:: Problem to solve ::
Type out the complete listing below word for word, without its pictures.
__________________________________________________
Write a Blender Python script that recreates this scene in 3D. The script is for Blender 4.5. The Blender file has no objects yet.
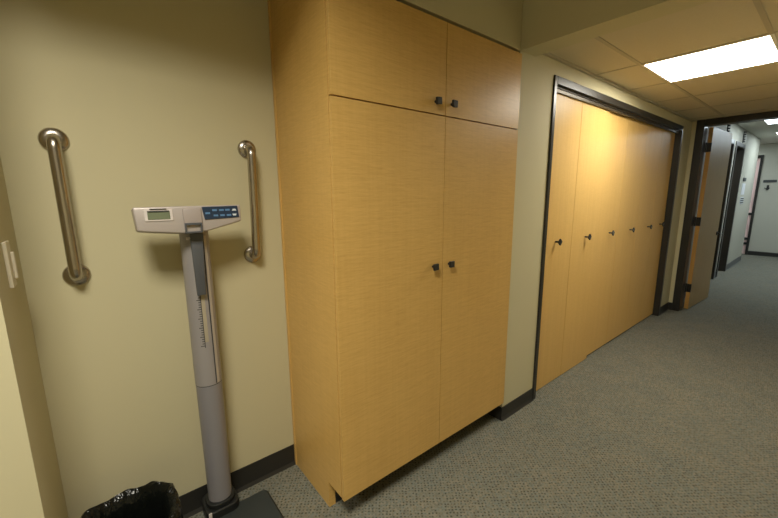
import bpy, bmesh, math, random
from mathutils import Vector, Matrix
random.seed(7)
S = bpy.context.scene
COL = S.collection
PI = math.pi

# ------------------------------------------------------------------ helpers
def lin(r, g, b):
    f = lambda c: c/12.92 if c <= .04045 else ((c+.055)/1.055)**2.4
    return (f(r/255), f(g/255), f(b/255), 1)

class MB:
    """collects shapes, links them as ONE mesh object"""
    def __init__(s): s.bm = bmesh.new()
    def _add(s, t, M=None):
        if M is not None: bmesh.ops.transform(t, matrix=M, verts=t.verts)
        me = bpy.data.meshes.new('tmp'); t.to_mesh(me); t.free()
        s.bm.from_mesh(me); bpy.data.meshes.remove(me)
    def box(s, x0, x1, y0, y1, z0, z1, bev=0, seg=2, M=None):
        t = bmesh.new(); bmesh.ops.create_cube(t, size=1)
        for v in t.verts:
            v.co = Vector(((x0+x1)/2+v.co.x*(x1-x0), (y0+y1)/2+v.co.y*(y1-y0), (z0+z1)/2+v.co.z*(z1-z0)))
        if bev: bmesh.ops.bevel(t, geom=t.edges[:], offset=bev, segments=seg, affect='EDGES', profile=.5)
        s._add(t, M); return s
    def prism(s, pts, axis, a0, a1, bev=0, seg=2, M=None):
        """polygon pts in the two other axes (cyclic order kept), extruded along axis"""
        t = bmesh.new()
        def mk(p, a):
            if axis == 'x': return (a, p[0], p[1])
            if axis == 'y': return (p[0], a, p[1])
            return (p[0], p[1], a)
        A = [t.verts.new(mk(p, a0)) for p in pts]; B = [t.verts.new(mk(p, a1)) for p in pts]
        n = len(pts)
        t.faces.new(A); t.faces.new(B[::-1])
        for i in range(n): t.faces.new((A[i], B[i], B[(i+1) % n], A[(i+1) % n]))
        bmesh.ops.recalc_face_normals(t, faces=t.faces[:])
        if bev: bmesh.ops.bevel(t, geom=t.edges[:], offset=bev, segments=seg, affect='EDGES', profile=.5)
        s._add(t, M); return s
    def lathe(s, prof, n=32, M=None, sx=1, sy=1, caps=True, fn=None):
        t = bmesh.new(); rings = []
        for (r, z) in prof:
            ring = []
            for k in range(n):
                a = 2*PI*k/n
                p = Vector((r*math.cos(a)*sx, r*math.sin(a)*sy, z))
                if fn: p = fn(p, a)
                ring.append(t.verts.new(p))
            rings.append(ring)
        for A, B in zip(rings, rings[1:]):
            for k in range(n): t.faces.new((A[k], A[(k+1) % n], B[(k+1) % n], B[k]))
        if caps:
            t.faces.new(rings[0][::-1]); t.faces.new(rings[-1])
        bmesh.ops.recalc_face_normals(t, faces=t.faces[:])
        s._add(t, M); return s
    def tube(s, pts, r, n=20):
        t = bmesh.new(); rings = []; P = [Vector(p) for p in pts]
        ref = None
        for i, p in enumerate(P):
            d = (P[min(i+1, len(P)-1)]-P[max(i-1, 0)]).normalized()
            if ref is None: ref = d.orthogonal().normalized()
            ref = (ref-d*ref.dot(d)).normalized(); q = d.cross(ref)
            rings.append([t.verts.new(p+r*(math.cos(2*PI*k/n)*ref+math.sin(2*PI*k/n)*q)) for k in range(n)])
        for A, B in zip(rings, rings[1:]):
            for k in range(n): t.faces.new((A[k], A[(k+1) % n], B[(k+1) % n], B[k]))
        t.faces.new(rings[0][::-1]); t.faces.new(rings[-1])
        bmesh.ops.recalc_face_normals(t, faces=t.faces[:])
        s._add(t); return s
    def build(s, name, mat, parent=None, smooth=False, kind=None, label=None):
        me = bpy.data.meshes.new(name); 
        if parent is not None:
            bmesh.ops.translate(s.bm, verts=s.bm.verts, vec=-wloc(parent))
        s.bm.to_mesh(me); s.bm.free()
        me.materials.append(mat)
        if smooth:
            for p in me.polygons: p.use_smooth = True
            try: me.set_sharp_from_angle(angle=math.radians(38))
            except Exception: pass
        o = bpy.data.objects.new(name, me); COL.objects.link(o)
        if parent is not None: o.parent = parent
        if kind: o['kind'] = kind
        if label: o['label'] = label
        return o

def wloc(o):
    v = Vector((0, 0, 0))
    while o is not None: v = v+o.location; o = o.parent
    return v

def thing(name, label, cat, loc, group=None):
    o = bpy.data.objects.new(name, None); o.location = loc; o.empty_display_size = .05
    COL.objects.link(o); o['label'] = label; o['category'] = cat
    if group: o['group'] = group
    return o

def tag(o, label, cat, group=None):
    o['label'] = label; o['category'] = cat
    if group: o['group'] = group
    return o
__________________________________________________
:: Full output ::
Write a Blender Python script that recreates this scene in 3D. The script is for Blender 4.5. The Blender file has no objects yet.
import bpy, bmesh, math, random
from mathutils import Vector, Matrix
random.seed(7)
S = bpy.context.scene
COL = S.collection
PI = math.pi

# ------------------------------------------------------------------ helpers
def lin(r, g, b):
    f = lambda c: c/12.92 if c <= .04045 else ((c+.055)/1.055)**2.4
    return (f(r/255), f(g/255), f(b/255), 1)

class MB:
    """collects shapes, links them as ONE mesh object"""
    def __init__(s): s.bm = bmesh.new()
    def _add(s, t, M=None):
        if M is not None: bmesh.ops.transform(t, matrix=M, verts=t.verts)
        me = bpy.data.meshes.new('tmp'); t.to_mesh(me); t.free()
        s.bm.from_mesh(me); bpy.data.meshes.remove(me)
    def box(s, x0, x1, y0, y1, z0, z1, bev=0, seg=2, M=None):
        t = bmesh.new(); bmesh.ops.create_cube(t, size=1)
        for v in t.verts:
            v.co = Vector(((x0+x1)/2+v.co.x*(x1-x0), (y0+y1)/2+v.co.y*(y1-y0), (z0+z1)/2+v.co.z*(z1-z0)))
        if bev: bmesh.ops.bevel(t, geom=t.edges[:], offset=bev, segments=seg, affect='EDGES', profile=.5)
        s._add(t, M); return s
    def prism(s, pts, axis, a0, a1, bev=0, seg=2, M=None):
        """polygon pts in the two other axes (cyclic order kept), extruded along axis"""
        t = bmesh.new()
        def mk(p, a):
            if axis == 'x': return (a, p[0], p[1])
            if axis == 'y': return (p[0], a, p[1])
            return (p[0], p[1], a)
        A = [t.verts.new(mk(p, a0)) for p in pts]; B = [t.verts.new(mk(p, a1)) for p in pts]
        n = len(pts)
        t.faces.new(A); t.faces.new(B[::-1])
        for i in range(n): t.faces.new((A[i], B[i], B[(i+1) % n], A[(i+1) % n]))
        bmesh.ops.recalc_face_normals(t, faces=t.faces[:])
        if bev: bmesh.ops.bevel(t, geom=t.edges[:], offset=bev, segments=seg, affect='EDGES', profile=.5)
        s._add(t, M); return s
    def lathe(s, prof, n=32, M=None, sx=1, sy=1, caps=True, fn=None):
        t = bmesh.new(); rings = []
        for (r, z) in prof:
            ring = []
            for k in range(n):
                a = 2*PI*k/n
                p = Vector((r*math.cos(a)*sx, r*math.sin(a)*sy, z))
                if fn: p = fn(p, a)
                ring.append(t.verts.new(p))
            rings.append(ring)
        for A, B in zip(rings, rings[1:]):
            for k in range(n): t.faces.new((A[k], A[(k+1) % n], B[(k+1) % n], B[k]))
        if caps:
            t.faces.new(rings[0][::-1]); t.faces.new(rings[-1])
        bmesh.ops.recalc_face_normals(t, faces=t.faces[:])
        s._add(t, M); return s
    def tube(s, pts, r, n=20):
        t = bmesh.new(); rings = []; P = [Vector(p) for p in pts]
        ref = None
        for i, p in enumerate(P):
            d = (P[min(i+1, len(P)-1)]-P[max(i-1, 0)]).normalized()
            if ref is None: ref = d.orthogonal().normalized()
            ref = (ref-d*ref.dot(d)).normalized(); q = d.cross(ref)
            rings.append([t.verts.new(p+r*(math.cos(2*PI*k/n)*ref+math.sin(2*PI*k/n)*q)) for k in range(n)])
        for A, B in zip(rings, rings[1:]):
            for k in range(n): t.faces.new((A[k], A[(k+1) % n], B[(k+1) % n], B[k]))
        t.faces.new(rings[0][::-1]); t.faces.new(rings[-1])
        bmesh.ops.recalc_face_normals(t, faces=t.faces[:])
        s._add(t); return s
    def build(s, name, mat, parent=None, smooth=False, kind=None, label=None):
        me = bpy.data.meshes.new(name); 
        if parent is not None:
            bmesh.ops.translate(s.bm, verts=s.bm.verts, vec=-wloc(parent))
        s.bm.to_mesh(me); s.bm.free()
        me.materials.append(mat)
        if smooth:
            for p in me.polygons: p.use_smooth = True
            try: me.set_sharp_from_angle(angle=math.radians(38))
            except Exception: pass
        o = bpy.data.objects.new(name, me); COL.objects.link(o)
        if parent is not None: o.parent = parent
        if kind: o['kind'] = kind
        if label: o['label'] = label
        return o

def wloc(o):
    v = Vector((0, 0, 0))
    while o is not None: v = v+o.location; o = o.parent
    return v

def thing(name, label, cat, loc, group=None):
    o = bpy.data.objects.new(name, None); o.location = loc; o.empty_display_size = .05
    COL.objects.link(o); o['label'] = label; o['category'] = cat
    if group: o['group'] = group
    return o

def tag(o, label, cat, group=None):
    o['label'] = label; o['category'] = cat
    if group: o['group'] = group
    return o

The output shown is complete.